** Exercise requirements **
Find the string "script" in the listing and report every line that has it.

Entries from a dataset
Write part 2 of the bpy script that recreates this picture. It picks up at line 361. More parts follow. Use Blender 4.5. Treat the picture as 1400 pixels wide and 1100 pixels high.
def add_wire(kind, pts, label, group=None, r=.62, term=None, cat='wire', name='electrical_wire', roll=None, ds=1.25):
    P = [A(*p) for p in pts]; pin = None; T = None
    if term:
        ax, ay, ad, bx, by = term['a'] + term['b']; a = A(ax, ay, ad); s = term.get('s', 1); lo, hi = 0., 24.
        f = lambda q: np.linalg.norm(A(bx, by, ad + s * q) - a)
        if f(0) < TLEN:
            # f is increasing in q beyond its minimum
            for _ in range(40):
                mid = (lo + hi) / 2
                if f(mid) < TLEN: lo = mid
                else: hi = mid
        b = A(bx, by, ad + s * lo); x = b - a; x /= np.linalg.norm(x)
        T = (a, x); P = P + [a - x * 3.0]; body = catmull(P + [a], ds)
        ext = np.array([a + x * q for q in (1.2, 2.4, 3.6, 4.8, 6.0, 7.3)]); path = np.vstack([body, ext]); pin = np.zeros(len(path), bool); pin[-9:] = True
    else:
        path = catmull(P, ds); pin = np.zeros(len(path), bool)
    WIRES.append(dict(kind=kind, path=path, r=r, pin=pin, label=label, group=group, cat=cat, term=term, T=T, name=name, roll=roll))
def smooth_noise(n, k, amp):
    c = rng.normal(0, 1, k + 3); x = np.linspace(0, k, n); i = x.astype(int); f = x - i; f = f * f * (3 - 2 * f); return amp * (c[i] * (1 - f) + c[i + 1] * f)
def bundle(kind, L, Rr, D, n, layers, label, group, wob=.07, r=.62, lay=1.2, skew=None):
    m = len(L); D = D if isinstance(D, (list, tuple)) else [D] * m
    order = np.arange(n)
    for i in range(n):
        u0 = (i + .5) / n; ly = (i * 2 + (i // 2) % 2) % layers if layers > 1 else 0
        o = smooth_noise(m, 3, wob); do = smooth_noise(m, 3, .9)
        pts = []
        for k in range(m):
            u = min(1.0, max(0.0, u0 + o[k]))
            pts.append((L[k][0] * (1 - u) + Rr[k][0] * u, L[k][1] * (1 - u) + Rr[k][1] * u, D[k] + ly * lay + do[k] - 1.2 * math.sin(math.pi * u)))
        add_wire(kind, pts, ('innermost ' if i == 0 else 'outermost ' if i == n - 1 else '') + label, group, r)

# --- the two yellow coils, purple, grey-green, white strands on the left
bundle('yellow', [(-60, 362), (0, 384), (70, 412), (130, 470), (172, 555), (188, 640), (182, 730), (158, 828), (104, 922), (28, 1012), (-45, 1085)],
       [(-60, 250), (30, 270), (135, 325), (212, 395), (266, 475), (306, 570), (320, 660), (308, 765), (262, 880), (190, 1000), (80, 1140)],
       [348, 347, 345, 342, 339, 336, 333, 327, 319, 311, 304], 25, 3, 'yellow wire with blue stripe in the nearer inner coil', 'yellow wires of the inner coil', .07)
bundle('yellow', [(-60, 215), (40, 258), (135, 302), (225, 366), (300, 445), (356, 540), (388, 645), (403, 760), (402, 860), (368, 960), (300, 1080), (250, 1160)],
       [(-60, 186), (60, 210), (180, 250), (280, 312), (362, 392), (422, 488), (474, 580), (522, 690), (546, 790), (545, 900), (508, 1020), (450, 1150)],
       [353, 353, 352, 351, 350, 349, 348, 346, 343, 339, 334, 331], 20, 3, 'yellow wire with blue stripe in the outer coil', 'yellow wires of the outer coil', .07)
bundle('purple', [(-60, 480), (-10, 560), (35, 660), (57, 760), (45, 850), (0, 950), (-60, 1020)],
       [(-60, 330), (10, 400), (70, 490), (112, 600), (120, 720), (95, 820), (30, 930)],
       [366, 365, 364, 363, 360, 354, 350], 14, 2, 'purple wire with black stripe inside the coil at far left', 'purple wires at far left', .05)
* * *
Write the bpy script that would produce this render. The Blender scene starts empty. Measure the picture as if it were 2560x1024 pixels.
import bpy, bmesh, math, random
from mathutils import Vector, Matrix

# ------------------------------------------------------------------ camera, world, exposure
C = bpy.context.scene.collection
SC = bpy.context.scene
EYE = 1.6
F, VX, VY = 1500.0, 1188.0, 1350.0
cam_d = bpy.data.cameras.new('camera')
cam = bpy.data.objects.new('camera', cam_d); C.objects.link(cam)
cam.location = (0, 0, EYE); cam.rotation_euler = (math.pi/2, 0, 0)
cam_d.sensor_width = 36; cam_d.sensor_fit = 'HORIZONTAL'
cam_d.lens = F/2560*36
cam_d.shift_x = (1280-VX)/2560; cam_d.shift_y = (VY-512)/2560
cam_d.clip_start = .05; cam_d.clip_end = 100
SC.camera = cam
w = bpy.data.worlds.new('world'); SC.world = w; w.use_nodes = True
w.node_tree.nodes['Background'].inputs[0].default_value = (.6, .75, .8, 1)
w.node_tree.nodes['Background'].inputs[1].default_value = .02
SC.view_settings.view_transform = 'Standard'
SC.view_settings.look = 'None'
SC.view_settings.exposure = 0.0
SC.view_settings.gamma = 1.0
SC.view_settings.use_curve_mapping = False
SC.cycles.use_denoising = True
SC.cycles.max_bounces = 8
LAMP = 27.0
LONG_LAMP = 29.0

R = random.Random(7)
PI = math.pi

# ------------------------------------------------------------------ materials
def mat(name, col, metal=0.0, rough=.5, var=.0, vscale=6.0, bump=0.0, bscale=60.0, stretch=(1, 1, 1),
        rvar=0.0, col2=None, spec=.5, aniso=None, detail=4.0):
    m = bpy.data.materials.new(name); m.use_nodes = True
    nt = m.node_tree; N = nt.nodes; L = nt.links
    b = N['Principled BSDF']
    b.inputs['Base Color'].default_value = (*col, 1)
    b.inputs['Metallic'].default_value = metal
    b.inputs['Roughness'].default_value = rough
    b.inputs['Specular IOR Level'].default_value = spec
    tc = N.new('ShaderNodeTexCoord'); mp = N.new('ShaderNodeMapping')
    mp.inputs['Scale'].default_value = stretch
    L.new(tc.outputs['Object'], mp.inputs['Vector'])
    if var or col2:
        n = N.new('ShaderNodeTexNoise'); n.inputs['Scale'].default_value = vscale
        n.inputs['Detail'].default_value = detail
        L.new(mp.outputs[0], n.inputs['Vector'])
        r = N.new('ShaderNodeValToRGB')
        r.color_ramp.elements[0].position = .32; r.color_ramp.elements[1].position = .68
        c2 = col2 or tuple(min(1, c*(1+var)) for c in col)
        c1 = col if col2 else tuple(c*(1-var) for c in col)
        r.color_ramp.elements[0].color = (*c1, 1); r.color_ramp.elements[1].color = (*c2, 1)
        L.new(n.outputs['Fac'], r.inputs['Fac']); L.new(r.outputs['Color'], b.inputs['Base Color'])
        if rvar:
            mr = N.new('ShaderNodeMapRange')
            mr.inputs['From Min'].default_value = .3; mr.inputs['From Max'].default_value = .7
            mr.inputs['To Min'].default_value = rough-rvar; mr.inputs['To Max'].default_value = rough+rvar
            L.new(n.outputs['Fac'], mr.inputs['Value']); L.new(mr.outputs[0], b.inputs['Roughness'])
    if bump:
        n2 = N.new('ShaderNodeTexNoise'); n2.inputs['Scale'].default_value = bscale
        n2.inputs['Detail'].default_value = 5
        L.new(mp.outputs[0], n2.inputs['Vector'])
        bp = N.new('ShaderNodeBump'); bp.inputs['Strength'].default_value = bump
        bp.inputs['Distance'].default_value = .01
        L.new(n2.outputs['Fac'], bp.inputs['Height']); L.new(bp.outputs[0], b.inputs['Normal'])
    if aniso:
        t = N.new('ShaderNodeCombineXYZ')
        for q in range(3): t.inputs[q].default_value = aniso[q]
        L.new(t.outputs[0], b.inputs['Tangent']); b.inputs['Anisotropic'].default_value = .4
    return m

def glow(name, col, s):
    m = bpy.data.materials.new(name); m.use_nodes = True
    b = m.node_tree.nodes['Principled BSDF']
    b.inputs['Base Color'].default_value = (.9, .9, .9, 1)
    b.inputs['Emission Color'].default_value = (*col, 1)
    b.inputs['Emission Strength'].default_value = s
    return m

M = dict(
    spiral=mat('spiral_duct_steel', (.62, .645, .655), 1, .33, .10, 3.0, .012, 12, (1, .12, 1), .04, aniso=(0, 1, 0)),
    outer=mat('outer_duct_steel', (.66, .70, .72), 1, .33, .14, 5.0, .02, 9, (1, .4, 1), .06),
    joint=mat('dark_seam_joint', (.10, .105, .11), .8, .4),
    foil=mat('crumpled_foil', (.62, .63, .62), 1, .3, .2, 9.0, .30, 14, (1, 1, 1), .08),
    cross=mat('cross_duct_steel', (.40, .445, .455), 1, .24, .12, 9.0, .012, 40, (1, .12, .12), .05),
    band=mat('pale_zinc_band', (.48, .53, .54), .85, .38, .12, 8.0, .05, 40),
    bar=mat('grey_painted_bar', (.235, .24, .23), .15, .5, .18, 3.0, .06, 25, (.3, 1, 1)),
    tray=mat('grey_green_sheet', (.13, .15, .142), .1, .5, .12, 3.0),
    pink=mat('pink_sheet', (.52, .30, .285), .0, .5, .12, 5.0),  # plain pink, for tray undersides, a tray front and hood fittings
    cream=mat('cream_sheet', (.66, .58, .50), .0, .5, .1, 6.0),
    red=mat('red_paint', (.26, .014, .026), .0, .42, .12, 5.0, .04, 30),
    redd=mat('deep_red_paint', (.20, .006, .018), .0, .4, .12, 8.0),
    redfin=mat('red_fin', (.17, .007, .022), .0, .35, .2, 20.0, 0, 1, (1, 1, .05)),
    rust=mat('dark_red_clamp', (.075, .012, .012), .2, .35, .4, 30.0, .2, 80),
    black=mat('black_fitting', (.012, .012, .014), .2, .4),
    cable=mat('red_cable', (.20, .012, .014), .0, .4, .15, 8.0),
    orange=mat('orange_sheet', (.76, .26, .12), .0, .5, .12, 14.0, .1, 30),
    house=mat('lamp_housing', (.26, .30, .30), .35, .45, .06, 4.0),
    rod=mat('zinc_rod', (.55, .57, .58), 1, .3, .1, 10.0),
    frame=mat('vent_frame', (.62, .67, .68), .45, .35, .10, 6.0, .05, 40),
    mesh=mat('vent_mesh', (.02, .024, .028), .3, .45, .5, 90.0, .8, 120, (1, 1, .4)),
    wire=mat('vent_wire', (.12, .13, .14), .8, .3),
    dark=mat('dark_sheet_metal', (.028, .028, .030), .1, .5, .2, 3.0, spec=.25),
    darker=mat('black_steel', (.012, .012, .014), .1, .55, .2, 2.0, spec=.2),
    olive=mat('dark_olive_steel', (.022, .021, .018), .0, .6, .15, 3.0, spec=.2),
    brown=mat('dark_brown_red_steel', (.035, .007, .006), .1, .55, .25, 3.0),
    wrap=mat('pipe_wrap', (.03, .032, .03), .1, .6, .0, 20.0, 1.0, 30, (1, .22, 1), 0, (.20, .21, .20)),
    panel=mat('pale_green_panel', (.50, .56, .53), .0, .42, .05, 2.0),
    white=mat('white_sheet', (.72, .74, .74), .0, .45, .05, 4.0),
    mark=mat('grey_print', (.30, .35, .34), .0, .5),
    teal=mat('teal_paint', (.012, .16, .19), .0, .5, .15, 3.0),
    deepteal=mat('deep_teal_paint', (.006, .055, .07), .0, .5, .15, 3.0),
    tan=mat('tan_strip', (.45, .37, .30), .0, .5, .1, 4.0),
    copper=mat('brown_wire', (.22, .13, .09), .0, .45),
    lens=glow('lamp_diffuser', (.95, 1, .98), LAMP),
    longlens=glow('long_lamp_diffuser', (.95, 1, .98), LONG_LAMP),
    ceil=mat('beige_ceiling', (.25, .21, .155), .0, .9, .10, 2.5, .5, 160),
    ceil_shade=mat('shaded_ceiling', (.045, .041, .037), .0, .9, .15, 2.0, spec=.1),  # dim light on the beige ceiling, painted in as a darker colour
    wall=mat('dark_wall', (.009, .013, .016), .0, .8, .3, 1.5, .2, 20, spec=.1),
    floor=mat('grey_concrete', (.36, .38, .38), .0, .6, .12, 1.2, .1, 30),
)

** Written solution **
Write part 2 of the bpy script that recreates this picture. It picks up at line 361. More parts follow. Use Blender 4.5. Treat the picture as 1400 pixels wide and 1100 pixels high.
Write the bpy script that would produce this render. The Blender scene starts empty. Measure the picture as if it were 2560x1024 pixels.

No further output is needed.